Clean up or cough up! Students at Oxford University face £150 fine if they cover each other in shaving foam and champagne as ‘trashing’ tradition is banned
- Said to cost £45,000 a year to clean, this is the first time fines have been issued
- Three penalties have already been handed out and officials are roaming campus
- Students been told to consider nightclubs or an ‘a celebratory day out’ instead
Gown-clad Oxford University students who celebrate the end of exams by covering each other in shaving foam, silly string and champagne will be fined £150 after a ban on the tradition.
The university is clamping down on the summer ritual of ‘trashing’, seen as a rite of passage as students leave exam halls.
While Oxford has previously vowed to crack down on the tradition – said to cost it £45,000 a year to clean up – this is the first time fines have been issued.
Three penalties have already been handed out and officials are roaming campus to find offenders, according to university newspaper Cherwell. Those who fail to pay fines face ‘further disciplinary action’.
Gown-clad Oxford University students who celebrate the end of exams by covering each other in shaving foam, silly string and champagne will be fined £150 after a ban on the tradition
One student, who claims he poured ‘roughly a tablespoon of lubricant on a friend’s head’, told the newspaper: ‘I was confronted by five proctor officers. One officer asked me to show him the packet, so retrieving it from my pocket, I handed it to him.

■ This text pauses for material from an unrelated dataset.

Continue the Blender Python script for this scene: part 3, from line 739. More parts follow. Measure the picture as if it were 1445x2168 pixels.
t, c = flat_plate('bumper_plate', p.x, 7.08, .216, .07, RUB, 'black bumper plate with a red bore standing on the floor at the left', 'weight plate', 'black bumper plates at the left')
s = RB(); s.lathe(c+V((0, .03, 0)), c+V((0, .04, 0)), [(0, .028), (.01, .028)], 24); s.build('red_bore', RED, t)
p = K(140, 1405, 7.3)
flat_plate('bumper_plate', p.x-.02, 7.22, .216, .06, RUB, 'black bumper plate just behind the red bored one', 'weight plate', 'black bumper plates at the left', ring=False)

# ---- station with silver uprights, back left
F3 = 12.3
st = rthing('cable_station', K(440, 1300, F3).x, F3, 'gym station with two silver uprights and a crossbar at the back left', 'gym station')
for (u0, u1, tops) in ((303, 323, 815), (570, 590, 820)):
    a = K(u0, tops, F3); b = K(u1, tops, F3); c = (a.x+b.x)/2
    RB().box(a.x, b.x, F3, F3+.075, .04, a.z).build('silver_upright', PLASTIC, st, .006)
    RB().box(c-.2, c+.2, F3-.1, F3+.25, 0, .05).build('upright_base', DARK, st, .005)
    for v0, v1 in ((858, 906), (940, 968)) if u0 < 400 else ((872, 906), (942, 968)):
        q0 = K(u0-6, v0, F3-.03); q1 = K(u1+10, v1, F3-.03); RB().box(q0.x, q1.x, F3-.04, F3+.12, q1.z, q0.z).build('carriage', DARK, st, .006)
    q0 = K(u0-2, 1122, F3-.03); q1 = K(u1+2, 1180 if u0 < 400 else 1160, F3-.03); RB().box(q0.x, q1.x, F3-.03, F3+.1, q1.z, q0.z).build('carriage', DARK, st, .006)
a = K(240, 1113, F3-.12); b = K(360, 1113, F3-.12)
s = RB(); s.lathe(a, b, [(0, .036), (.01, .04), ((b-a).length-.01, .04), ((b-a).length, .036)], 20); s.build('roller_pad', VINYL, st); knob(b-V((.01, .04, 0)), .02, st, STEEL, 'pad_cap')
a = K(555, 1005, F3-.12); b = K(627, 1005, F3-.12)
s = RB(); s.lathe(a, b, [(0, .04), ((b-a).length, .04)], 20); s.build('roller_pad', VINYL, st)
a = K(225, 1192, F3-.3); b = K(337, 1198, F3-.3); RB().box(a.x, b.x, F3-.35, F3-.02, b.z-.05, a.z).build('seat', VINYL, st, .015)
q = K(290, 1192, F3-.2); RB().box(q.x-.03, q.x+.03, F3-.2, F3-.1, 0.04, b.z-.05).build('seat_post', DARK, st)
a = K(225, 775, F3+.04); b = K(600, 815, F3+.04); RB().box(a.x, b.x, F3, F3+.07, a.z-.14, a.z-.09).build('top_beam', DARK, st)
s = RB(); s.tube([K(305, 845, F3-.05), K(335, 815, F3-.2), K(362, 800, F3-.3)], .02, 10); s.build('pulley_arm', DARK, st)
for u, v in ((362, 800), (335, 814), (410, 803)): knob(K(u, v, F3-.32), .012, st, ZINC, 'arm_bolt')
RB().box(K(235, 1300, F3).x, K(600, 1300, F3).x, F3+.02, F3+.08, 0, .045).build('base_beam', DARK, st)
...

He then proceeded to throw it on the ground behind him, and issue me the £150 fine.’
Oxford students’ union condemned the ban, claiming it ‘creates a disproportionate punishment’ for poorer students.
The report told students: ‘Trashing is antisocial behaviour and has significant negative community, environmental and financial impacts on the whole Oxford community.
‘If you throw, pour or spray substances after your exams, you are liable to a £150 fine, which will be strictly enforced this year, as a breach of the University’s Code of Discipline.’
The university is clamping down on the summer ritual of ‘trashing’, seen as a rite of passage as students leave exam halls
Instead of trashing, students have been told to consider nightclubs or an ‘a celebratory day out’ as part of new guidance.
An Oxford University spokesman said: ‘We recognise that students will want to celebrate the end of their exams, and we are encouraging them to do so in a sustainable and respectful manner that is sensitive to both the environment and the wider community.
‘University teams are working with local authority community enforcement across a number of locations around the city to strictly enforce the issuing of fines to students who litter by throwing food or other materials during post-examination celebrations.’